Sur le fait de la transsubstantiation, il usa d'un plaisant tour de chicane. Il nous demanda si Jésus-Christ était menteur. Je dis que, si nous commettions un tel blasphème, nous passerions condamnation sur nous, et qu'il n'y a supplice si cruel que nous ne méritassions.

« Jésus-Christ, nous dit-il, a-t-il bu du calice de la Cène, quand il la distribua à ses disciples ? » je lui dis que si il avait mangé du pain, sans doute il avait bu du calice. « Vous dites donc qu'il a bu. Saint Luc nous dit que, quand il donna la coupe de la Pâque, il dit qu'il ne boirait plus de fruit de vigne ; cependant il a communié avec ses disciples, et vous dites que c'est du vin qui y était et non du sang. Il est donc menteur ! » je lui : dis que Dieu, qui nous a laissé sa Parole pour règle de notre foi, a permis que les écrivains sacrés, pour plus claire intelligence, se soient exprimés diversement, et que les uns aient mis avant ce que les autres ont mis après, et que nous demandions l'explication de la Parole de Dieu par la Parole de Dieu même, saint Matthieu et saint Marc.

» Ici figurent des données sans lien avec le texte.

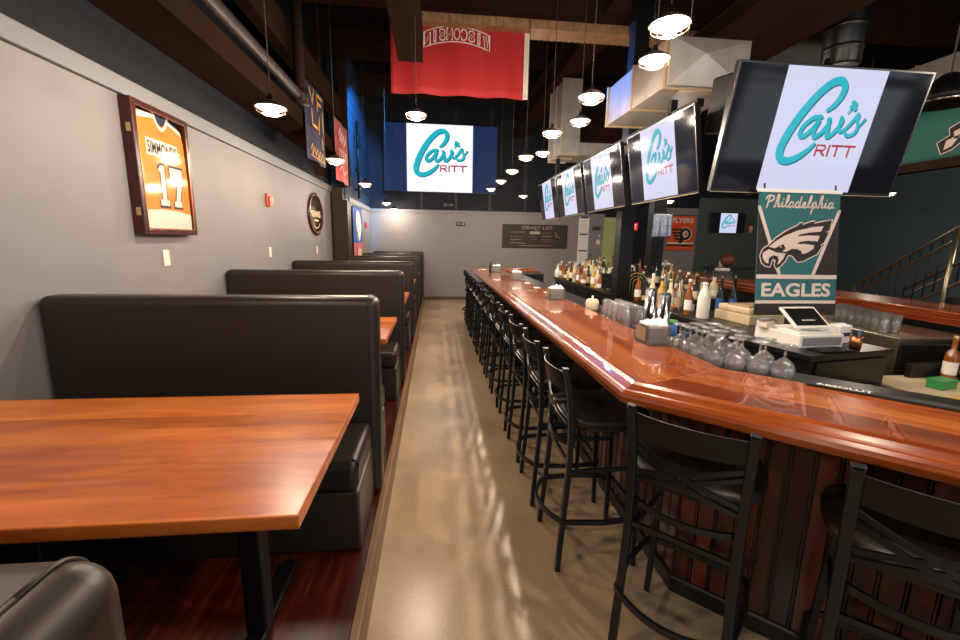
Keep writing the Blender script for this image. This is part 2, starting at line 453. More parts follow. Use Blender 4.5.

... Quand je vis sa subtilité, je lui dis qu'il était honteux qu'un homme de son âge et de son caractère demande instruction de ceux qu'il doit instruire, et que ce n'était pas à moi à lui apprendre son catéchisme, qu'il le devait savoir. Que c'était à lui de prouver, avant qu'on le crût comme Jésus-Christ avait communié avec ses disciples ; que, pour nous, nous ne l'inférions que de là, mais, puisqu'il faut entendre cela d'une autre manière, qu'il nous le fallait montrer.

Il demeura un peu décontenancé, et chercha, comme ces oiseaux qu'on chasse, une autre branche pour asile : (à savoir) que Jésus-Christ avait dit : « Ceci est mon corps », qu'il le fallait croire, enfin des raisons à faire pitié. Il condamnait entièrement les sens, ne voulant pas qu'ils fussent juges de ce que nous voyons et touchons et goûtons.

« Quoi ! dit-il, ces Messieurs qui veulent absolument la Parole de Dieu s'attachent à leurs sens ? » je lui dis que le jugement des sens était recevable pourvu qu'il fût conforme à la Parole de Dieu, et que Jésus-Christ n'a pas condamné les sens, puisqu'après la Résurrection, quand il se manifesta au milieu de ses disciples, il leur dit : « Voyez-moi, touchez-moi, mettez vos doigts dans mes plaies, car un esprit n'a ni chair ni os, comme vous voyez que j'ai. »

... Je dis en sortant : « Pour conclusion, quiconque est dépourvu de sens est aujourd'hui fort bon catholique. » Sur cela, Monsieur l'Intendant me dit que c'était un petit docteur et qu'il me fallait donner le chapeau de cardinal. Je lui dis que, si j'étais quelque jour Cardinale, j'espérais devenir Papesse Marie (1).

Voilà, ma chère demoiselle, ce qui se passa à peu près. J'ai honte de vous mander si peu de chose, dont on fait tant de bruit.


(1) Marie fait allusion à la légende de la Papesse Jeanne. On voit que la petite ne manquait pas de toupet, et que ces catéchismes réussissaient assez mal.